Every line below must be reproduced exactly. Copy them all.

-------------------------

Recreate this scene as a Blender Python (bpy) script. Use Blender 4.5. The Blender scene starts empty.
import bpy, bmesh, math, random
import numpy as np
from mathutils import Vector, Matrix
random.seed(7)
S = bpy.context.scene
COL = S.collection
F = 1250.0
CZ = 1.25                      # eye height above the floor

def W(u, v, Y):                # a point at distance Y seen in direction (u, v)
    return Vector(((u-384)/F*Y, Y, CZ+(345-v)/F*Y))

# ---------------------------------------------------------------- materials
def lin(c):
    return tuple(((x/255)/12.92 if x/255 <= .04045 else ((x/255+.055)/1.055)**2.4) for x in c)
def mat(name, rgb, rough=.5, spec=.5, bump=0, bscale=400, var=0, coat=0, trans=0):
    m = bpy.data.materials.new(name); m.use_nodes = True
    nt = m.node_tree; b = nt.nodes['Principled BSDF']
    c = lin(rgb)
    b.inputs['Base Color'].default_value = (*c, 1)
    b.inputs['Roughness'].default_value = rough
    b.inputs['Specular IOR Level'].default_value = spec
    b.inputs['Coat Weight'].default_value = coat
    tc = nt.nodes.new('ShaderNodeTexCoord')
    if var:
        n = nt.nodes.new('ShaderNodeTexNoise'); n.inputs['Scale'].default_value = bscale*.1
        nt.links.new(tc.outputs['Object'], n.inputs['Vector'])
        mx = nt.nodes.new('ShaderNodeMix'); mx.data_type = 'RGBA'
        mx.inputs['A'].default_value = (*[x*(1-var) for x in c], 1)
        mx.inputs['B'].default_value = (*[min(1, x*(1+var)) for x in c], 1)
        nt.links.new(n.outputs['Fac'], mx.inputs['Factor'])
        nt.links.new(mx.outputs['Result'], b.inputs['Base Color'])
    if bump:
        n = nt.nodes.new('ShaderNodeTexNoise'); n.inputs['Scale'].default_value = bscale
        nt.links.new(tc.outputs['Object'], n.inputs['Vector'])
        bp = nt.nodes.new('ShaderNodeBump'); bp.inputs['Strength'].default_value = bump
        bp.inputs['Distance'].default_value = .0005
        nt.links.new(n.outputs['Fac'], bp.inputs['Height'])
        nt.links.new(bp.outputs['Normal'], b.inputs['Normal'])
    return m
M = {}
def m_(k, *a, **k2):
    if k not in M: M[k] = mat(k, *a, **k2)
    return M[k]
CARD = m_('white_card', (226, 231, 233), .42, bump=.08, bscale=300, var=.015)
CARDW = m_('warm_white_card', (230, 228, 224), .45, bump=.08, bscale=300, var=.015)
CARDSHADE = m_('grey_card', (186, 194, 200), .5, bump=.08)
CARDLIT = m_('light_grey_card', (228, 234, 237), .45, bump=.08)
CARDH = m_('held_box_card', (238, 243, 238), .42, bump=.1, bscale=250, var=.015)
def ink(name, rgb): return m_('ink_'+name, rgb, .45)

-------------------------

» **TASK RESPONSE**
Recreate this scene as a Blender Python (bpy) script. Use Blender 4.5. The Blender scene starts empty.
import bpy, bmesh, math, random
import numpy as np
from mathutils import Vector, Matrix
random.seed(7)
S = bpy.context.scene
COL = S.collection
F = 1250.0
CZ = 1.25                      # eye height above the floor

def W(u, v, Y):                # a point at distance Y seen in direction (u, v)
    return Vector(((u-384)/F*Y, Y, CZ+(345-v)/F*Y))

# ---------------------------------------------------------------- materials
def lin(c):
    return tuple(((x/255)/12.92 if x/255 <= .04045 else ((x/255+.055)/1.055)**2.4) for x in c)
def mat(name, rgb, rough=.5, spec=.5, bump=0, bscale=400, var=0, coat=0, trans=0):
    m = bpy.data.materials.new(name); m.use_nodes = True
    nt = m.node_tree; b = nt.nodes['Principled BSDF']
    c = lin(rgb)
    b.inputs['Base Color'].default_value = (*c, 1)
    b.inputs['Roughness'].default_value = rough
    b.inputs['Specular IOR Level'].default_value = spec
    b.inputs['Coat Weight'].default_value = coat
    tc = nt.nodes.new('ShaderNodeTexCoord')
    if var:
        n = nt.nodes.new('ShaderNodeTexNoise'); n.inputs['Scale'].default_value = bscale*.1
        nt.links.new(tc.outputs['Object'], n.inputs['Vector'])
        mx = nt.nodes.new('ShaderNodeMix'); mx.data_type = 'RGBA'
        mx.inputs['A'].default_value = (*[x*(1-var) for x in c], 1)
        mx.inputs['B'].default_value = (*[min(1, x*(1+var)) for x in c], 1)
        nt.links.new(n.outputs['Fac'], mx.inputs['Factor'])
        nt.links.new(mx.outputs['Result'], b.inputs['Base Color'])
    if bump:
        n = nt.nodes.new('ShaderNodeTexNoise'); n.inputs['Scale'].default_value = bscale
        nt.links.new(tc.outputs['Object'], n.inputs['Vector'])
        bp = nt.nodes.new('ShaderNodeBump'); bp.inputs['Strength'].default_value = bump
        bp.inputs['Distance'].default_value = .0005
        nt.links.new(n.outputs['Fac'], bp.inputs['Height'])
        nt.links.new(bp.outputs['Normal'], b.inputs['Normal'])
    return m
M = {}
def m_(k, *a, **k2):
    if k not in M: M[k] = mat(k, *a, **k2)
    return M[k]
CARD = m_('white_card', (226, 231, 233), .42, bump=.08, bscale=300, var=.015)
CARDW = m_('warm_white_card', (230, 228, 224), .45, bump=.08, bscale=300, var=.015)
CARDSHADE = m_('grey_card', (186, 194, 200), .5, bump=.08)
CARDLIT = m_('light_grey_card', (228, 234, 237), .45, bump=.08)
CARDH = m_('held_box_card', (238, 243, 238), .42, bump=.1, bscale=250, var=.015)
def ink(name, rgb): return m_('ink_'+name, rgb, .45)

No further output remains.